YOUR TASK:
Write out the data again exactly, skipping every picture.

* * *

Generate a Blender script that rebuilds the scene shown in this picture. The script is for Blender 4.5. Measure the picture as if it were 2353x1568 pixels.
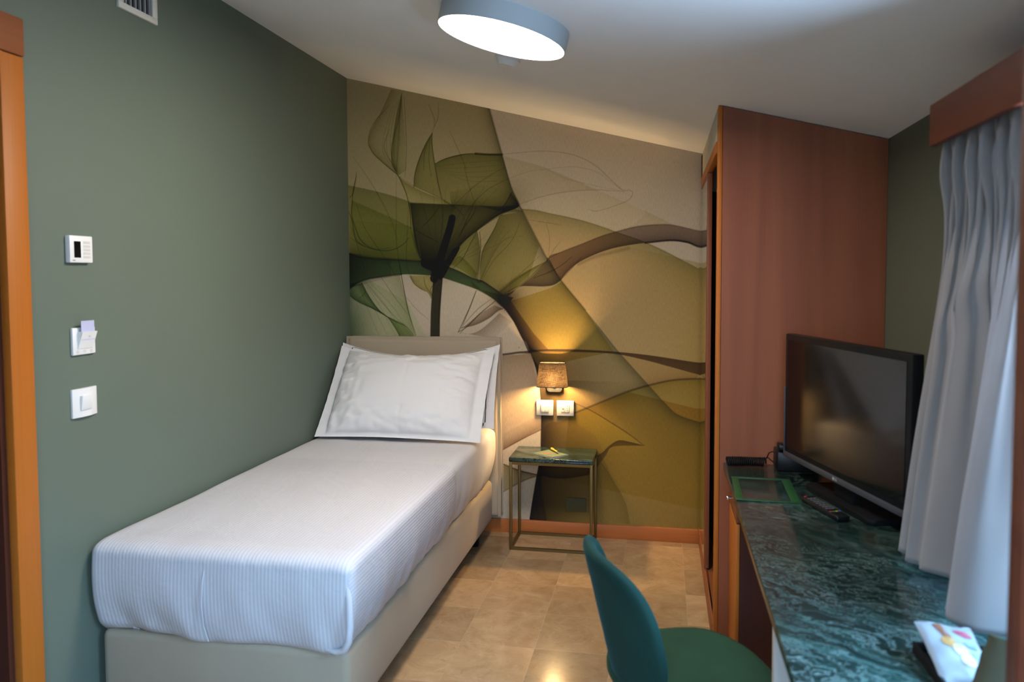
import bpy, bmesh, math, random
import numpy as np
from mathutils import Vector, Matrix, noise
for o in list(bpy.data.objects): bpy.data.objects.remove(o)
C = bpy.context.scene.collection
PI = math.pi
# ------------------------------------------------------------------ camera
cam = bpy.data.objects.new('camera', bpy.data.cameras.new('camera'))
C.objects.link(cam)
cam.data.sensor_width = 36
cam.data.lens = 1780.95/2353*36
cam.data.shift_y = -58.0/2353
cam.data.clip_start = .02
yaw, pitch, roll = -.191635, -.052316, -.003714
f = Vector((math.sin(yaw)*math.cos(pitch), math.cos(yaw)*math.cos(pitch), math.sin(pitch)))
r0 = Vector((math.cos(yaw), -math.sin(yaw), 0)); u0 = r0.cross(f)
r = math.cos(roll)*r0 + math.sin(roll)*u0; u = math.cos(roll)*u0 - math.sin(roll)*r0
M = Matrix((r, u, -f)).transposed().to_4x4(); M.translation = (1.84589, -4.39240, 1.504)
cam.matrix_world = M
cam.data.dof.use_dof = True
cam.data.dof.focus_distance = 4.0
cam.data.dof.aperture_fstop = 2.8
bpy.context.scene.camera = cam
# ------------------------------------------------------------------ light
sc = bpy.context.scene
WORLD_STOPS = [(0, (.46,.69,1)), (.21, (.44,.67,1)), (.29, (.030,.045,.066)), (.50, (.066,.085,.108)), (.60, (.145,.19,.25)), (.76, (.17,.36,.62)), (1, (.14,.32,.56))]
sc.view_settings.view_transform = 'Standard'; sc.view_settings.look = 'None'
sc.view_settings.gamma = 1; sc.view_settings.use_curve_mapping = False
sc.view_settings.exposure = 1.2
W = bpy.data.worlds.new('sky'); sc.world = W; W.use_nodes = True
# blue sky; the dim eye-level band and bright ground are added to steer light
_nt = W.node_tree; _bg = _nt.nodes['Background']; _bg.inputs[1].default_value = 41
_tc = _nt.nodes.new('ShaderNodeTexCoord'); _sx = _nt.nodes.new('ShaderNodeSeparateXYZ'); _nt.links.new(_tc.outputs['Generated'], _sx.inputs[0])
_mr = _nt.nodes.new('ShaderNodeMapRange'); _mr.inputs[1].default_value = -1; _mr.inputs[2].default_value = 1; _nt.links.new(_sx.outputs[2], _mr.inputs[0])
_rp = _nt.nodes.new('ShaderNodeValToRGB'); _nt.links.new(_mr.outputs[0], _rp.inputs[0]); _nt.links.new(_rp.outputs[0], _bg.inputs[0])
_e = _rp.color_ramp.elements
for _p, _c in WORLD_STOPS[1:-1]: _n = _e.new(_p)
for _i, (_p, _c) in enumerate(WORLD_STOPS): _e[_i].position = _p; _e[_i].color = (*_c, 1)
SLOPE, CEIL = .249, 2.675
def ceil_z(x): return CEIL - SLOPE*x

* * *

EXERCISE RESULT:
Generate a Blender script that rebuilds the scene shown in this picture. The script is for Blender 4.5. Measure the picture as if it were 2353x1568 pixels.
import bpy, bmesh, math, random
import numpy as np
from mathutils import Vector, Matrix, noise
for o in list(bpy.data.objects): bpy.data.objects.remove(o)
C = bpy.context.scene.collection
PI = math.pi
# ------------------------------------------------------------------ camera
cam = bpy.data.objects.new('camera', bpy.data.cameras.new('camera'))
C.objects.link(cam)
cam.data.sensor_width = 36
cam.data.lens = 1780.95/2353*36
cam.data.shift_y = -58.0/2353
cam.data.clip_start = .02
yaw, pitch, roll = -.191635, -.052316, -.003714
f = Vector((math.sin(yaw)*math.cos(pitch), math.cos(yaw)*math.cos(pitch), math.sin(pitch)))
r0 = Vector((math.cos(yaw), -math.sin(yaw), 0)); u0 = r0.cross(f)
r = math.cos(roll)*r0 + math.sin(roll)*u0; u = math.cos(roll)*u0 - math.sin(roll)*r0
M = Matrix((r, u, -f)).transposed().to_4x4(); M.translation = (1.84589, -4.39240, 1.504)
cam.matrix_world = M
cam.data.dof.use_dof = True
cam.data.dof.focus_distance = 4.0
cam.data.dof.aperture_fstop = 2.8
bpy.context.scene.camera = cam
# ------------------------------------------------------------------ light
sc = bpy.context.scene
WORLD_STOPS = [(0, (.46,.69,1)), (.21, (.44,.67,1)), (.29, (.030,.045,.066)), (.50, (.066,.085,.108)), (.60, (.145,.19,.25)), (.76, (.17,.36,.62)), (1, (.14,.32,.56))]
sc.view_settings.view_transform = 'Standard'; sc.view_settings.look = 'None'
sc.view_settings.gamma = 1; sc.view_settings.use_curve_mapping = False
sc.view_settings.exposure = 1.2
W = bpy.data.worlds.new('sky'); sc.world = W; W.use_nodes = True
# blue sky; the dim eye-level band and bright ground are added to steer light
_nt = W.node_tree; _bg = _nt.nodes['Background']; _bg.inputs[1].default_value = 41
_tc = _nt.nodes.new('ShaderNodeTexCoord'); _sx = _nt.nodes.new('ShaderNodeSeparateXYZ'); _nt.links.new(_tc.outputs['Generated'], _sx.inputs[0])
_mr = _nt.nodes.new('ShaderNodeMapRange'); _mr.inputs[1].default_value = -1; _mr.inputs[2].default_value = 1; _nt.links.new(_sx.outputs[2], _mr.inputs[0])
_rp = _nt.nodes.new('ShaderNodeValToRGB'); _nt.links.new(_mr.outputs[0], _rp.inputs[0]); _nt.links.new(_rp.outputs[0], _bg.inputs[0])
_e = _rp.color_ramp.elements
for _p, _c in WORLD_STOPS[1:-1]: _n = _e.new(_p)
for _i, (_p, _c) in enumerate(WORLD_STOPS): _e[_i].position = _p; _e[_i].color = (*_c, 1)
SLOPE, CEIL = .249, 2.675
def ceil_z(x): return CEIL - SLOPE*x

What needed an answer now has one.